Once Australia cancelled their three-match Test tour of South Africa, New Zealand qualified for the final after finishing 0.3 per cent ahead of their Trans-Tasman rivals. However, Australia were still in the hunt depending on the outcome of the India-England four-match Test series.

As it turned out, India went on to win the series 3-1 punching their way to the summit clash where they will face New Zealand from June 18 in Southampton. Now, Australia head coach Justin Langer has expressed his disappointment saying his team were “really slack”.

“This might be the silliest thing I’ve ever said, but our manager Gavin Dovey … he’d been away, he’d gone home for Christmas to be with his family,” Langer told SEN. “It wasn’t until after the game that we realised our over rate was down. Now, that’s really slack on our behalf.”

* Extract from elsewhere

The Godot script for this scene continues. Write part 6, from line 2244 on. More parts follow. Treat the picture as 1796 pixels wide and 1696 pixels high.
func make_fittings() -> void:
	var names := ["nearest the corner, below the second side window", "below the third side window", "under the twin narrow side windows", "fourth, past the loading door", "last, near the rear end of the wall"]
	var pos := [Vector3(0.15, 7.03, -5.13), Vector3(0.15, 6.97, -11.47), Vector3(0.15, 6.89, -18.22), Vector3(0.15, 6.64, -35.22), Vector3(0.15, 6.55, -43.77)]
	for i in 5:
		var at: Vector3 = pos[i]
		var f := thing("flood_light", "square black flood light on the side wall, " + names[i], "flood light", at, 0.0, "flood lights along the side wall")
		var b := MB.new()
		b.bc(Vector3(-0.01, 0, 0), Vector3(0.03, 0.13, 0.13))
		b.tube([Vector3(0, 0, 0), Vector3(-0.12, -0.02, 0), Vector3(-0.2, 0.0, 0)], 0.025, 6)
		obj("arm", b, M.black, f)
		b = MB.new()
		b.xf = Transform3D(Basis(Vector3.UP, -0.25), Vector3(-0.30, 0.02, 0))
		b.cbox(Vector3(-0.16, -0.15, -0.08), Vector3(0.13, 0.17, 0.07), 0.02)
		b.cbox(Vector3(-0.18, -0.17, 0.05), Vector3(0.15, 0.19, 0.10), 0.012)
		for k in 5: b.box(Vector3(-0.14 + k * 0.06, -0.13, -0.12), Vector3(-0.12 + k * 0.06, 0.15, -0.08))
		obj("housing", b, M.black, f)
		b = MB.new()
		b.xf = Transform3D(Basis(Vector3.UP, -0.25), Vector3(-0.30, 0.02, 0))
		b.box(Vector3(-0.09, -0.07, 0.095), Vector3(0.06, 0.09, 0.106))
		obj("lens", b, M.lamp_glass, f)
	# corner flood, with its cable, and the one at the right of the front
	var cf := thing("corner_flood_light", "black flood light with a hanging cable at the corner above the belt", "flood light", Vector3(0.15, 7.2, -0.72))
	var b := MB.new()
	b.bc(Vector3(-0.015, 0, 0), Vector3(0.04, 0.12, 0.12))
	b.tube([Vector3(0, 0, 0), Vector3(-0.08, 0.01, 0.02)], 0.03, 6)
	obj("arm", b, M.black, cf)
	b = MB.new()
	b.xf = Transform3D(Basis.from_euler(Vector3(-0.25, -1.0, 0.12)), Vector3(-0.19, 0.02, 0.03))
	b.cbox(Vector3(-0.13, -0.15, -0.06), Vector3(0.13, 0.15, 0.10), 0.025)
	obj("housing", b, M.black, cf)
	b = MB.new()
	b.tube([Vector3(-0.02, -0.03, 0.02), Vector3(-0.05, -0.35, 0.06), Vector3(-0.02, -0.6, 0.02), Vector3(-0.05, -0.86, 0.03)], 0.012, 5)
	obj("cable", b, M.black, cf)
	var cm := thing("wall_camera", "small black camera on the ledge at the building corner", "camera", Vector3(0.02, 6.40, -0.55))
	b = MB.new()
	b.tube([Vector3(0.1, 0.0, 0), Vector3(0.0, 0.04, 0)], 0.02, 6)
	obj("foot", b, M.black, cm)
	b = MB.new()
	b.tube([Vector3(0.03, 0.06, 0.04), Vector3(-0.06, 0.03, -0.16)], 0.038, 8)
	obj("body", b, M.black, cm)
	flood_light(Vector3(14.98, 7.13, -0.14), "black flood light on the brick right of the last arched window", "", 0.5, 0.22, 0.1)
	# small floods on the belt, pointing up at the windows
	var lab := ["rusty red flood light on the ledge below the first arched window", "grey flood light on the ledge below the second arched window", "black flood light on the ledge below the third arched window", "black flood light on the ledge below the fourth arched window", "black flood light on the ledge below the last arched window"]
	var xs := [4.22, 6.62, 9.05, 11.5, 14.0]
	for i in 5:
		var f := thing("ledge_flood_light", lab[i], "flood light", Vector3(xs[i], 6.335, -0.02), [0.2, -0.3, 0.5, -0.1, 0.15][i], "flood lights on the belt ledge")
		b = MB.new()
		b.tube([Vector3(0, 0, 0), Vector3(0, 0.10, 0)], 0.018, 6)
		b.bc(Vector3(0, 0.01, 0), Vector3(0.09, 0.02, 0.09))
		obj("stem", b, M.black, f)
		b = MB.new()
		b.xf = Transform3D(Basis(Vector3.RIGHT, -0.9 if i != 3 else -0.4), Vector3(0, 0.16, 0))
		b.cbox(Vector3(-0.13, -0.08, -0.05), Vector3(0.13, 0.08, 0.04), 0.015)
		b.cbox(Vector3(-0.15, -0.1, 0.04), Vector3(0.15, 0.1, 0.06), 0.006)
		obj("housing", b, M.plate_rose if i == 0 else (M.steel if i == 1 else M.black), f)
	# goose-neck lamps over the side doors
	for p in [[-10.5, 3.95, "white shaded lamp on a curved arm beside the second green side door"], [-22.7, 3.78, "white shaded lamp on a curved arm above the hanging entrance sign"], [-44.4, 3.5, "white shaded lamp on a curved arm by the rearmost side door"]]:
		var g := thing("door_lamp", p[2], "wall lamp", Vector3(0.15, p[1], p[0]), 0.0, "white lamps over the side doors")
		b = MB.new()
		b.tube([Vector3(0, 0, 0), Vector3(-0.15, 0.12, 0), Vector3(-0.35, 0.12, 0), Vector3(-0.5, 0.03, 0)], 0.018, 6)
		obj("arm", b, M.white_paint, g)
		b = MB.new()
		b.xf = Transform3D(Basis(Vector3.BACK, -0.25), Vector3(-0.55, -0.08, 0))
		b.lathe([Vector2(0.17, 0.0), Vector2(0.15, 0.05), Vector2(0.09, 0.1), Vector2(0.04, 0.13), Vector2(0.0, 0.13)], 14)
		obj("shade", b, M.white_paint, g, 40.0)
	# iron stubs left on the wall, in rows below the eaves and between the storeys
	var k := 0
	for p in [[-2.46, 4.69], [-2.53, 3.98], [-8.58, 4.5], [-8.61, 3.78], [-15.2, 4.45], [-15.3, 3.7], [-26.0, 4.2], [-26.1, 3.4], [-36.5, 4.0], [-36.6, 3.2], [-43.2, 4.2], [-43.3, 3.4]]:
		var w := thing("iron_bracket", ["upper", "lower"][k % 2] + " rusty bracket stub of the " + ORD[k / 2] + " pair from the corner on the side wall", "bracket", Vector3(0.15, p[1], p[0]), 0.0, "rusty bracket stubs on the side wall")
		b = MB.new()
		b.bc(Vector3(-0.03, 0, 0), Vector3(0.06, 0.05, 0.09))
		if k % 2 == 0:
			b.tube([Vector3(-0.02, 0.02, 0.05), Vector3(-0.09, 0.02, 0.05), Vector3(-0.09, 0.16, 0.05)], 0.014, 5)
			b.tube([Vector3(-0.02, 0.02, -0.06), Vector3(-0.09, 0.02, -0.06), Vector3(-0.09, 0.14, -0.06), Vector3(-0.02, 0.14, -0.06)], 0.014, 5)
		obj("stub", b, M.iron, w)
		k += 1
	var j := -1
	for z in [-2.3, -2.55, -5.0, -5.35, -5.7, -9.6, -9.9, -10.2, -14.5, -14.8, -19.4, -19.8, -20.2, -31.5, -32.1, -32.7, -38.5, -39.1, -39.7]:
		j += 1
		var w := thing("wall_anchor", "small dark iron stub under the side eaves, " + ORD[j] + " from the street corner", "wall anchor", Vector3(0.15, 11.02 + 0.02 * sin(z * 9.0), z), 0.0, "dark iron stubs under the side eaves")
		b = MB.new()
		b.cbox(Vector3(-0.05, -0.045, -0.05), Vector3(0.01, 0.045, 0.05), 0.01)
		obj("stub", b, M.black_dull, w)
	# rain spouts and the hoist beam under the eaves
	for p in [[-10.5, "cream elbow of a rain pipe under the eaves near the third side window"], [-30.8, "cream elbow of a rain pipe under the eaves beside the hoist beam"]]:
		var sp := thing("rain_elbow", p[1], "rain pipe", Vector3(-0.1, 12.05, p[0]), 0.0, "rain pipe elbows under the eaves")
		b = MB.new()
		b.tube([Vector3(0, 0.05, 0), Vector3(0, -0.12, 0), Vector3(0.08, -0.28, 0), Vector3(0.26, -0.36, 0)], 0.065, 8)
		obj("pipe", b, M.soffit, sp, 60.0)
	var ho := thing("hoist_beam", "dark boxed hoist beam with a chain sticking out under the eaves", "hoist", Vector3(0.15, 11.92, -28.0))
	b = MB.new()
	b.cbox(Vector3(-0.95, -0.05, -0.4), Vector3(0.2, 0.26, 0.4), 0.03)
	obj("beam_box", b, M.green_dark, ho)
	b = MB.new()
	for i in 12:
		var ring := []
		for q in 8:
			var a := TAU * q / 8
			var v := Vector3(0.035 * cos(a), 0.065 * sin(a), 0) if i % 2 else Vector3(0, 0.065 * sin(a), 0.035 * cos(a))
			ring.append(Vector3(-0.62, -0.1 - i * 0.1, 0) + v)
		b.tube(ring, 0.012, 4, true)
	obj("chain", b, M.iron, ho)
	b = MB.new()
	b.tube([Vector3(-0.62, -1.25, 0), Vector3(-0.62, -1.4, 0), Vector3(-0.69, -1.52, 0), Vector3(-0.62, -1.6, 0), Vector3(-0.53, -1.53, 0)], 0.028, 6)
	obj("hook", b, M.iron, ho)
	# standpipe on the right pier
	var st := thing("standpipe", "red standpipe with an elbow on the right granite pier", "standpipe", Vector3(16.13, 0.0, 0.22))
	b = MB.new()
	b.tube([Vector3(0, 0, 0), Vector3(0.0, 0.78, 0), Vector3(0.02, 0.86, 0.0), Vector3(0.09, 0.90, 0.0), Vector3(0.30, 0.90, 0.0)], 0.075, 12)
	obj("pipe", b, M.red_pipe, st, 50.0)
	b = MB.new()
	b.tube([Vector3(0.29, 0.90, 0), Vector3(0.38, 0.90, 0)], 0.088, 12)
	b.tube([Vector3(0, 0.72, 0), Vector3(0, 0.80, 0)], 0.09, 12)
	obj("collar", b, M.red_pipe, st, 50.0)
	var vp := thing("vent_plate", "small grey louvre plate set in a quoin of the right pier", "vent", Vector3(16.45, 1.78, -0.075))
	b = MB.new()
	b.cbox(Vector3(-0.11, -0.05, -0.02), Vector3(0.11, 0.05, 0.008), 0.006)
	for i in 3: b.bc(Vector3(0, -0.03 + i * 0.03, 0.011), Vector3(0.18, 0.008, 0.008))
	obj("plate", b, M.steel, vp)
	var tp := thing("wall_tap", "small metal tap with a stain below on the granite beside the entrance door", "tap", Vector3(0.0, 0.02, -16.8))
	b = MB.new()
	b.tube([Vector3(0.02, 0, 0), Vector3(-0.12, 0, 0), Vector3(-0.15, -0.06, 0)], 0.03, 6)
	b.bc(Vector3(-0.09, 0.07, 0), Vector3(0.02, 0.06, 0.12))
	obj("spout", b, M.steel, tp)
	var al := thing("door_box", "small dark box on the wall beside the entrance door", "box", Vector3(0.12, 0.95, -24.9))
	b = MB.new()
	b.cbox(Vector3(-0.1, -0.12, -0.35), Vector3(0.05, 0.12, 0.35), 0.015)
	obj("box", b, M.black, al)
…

“I remember we were in the team room afterwards and I spoke to Painey (skipper Tim Paine) and Dene Hills, our analyst, about it. I was a bit grumpy about it and I thought ‘imagine if this cost us the World Test Championship’,” he added.

Australia finished third in the points table.

“And I mentioned it to the players afterwards that two overs down could cost us the World Test Championship. And so, we have to get better at that and make sure it doesn’t happen in Sydney and Brisbane. It’s very disappointing, but the lesson is the things that we can control, we have to control. And we can’t relax for a second in Test cricket,” Langer said.

Meanwhile, Australia have now set their eyes on the upcoming T20 World Cup in India set to be played later this year. And Langer said the performances of their players taking part in the IPL will be taken into consideration.

“There’s no better showcase for some of our players. They’re playing in the same conditions (as the World Cup). We’ll watch that really closely and see who performs well,” Langer said. “It’s a great opportunity for a lot of players. They get to play a lot of cricket under pressure, that can only benefit them individually and us collectively.”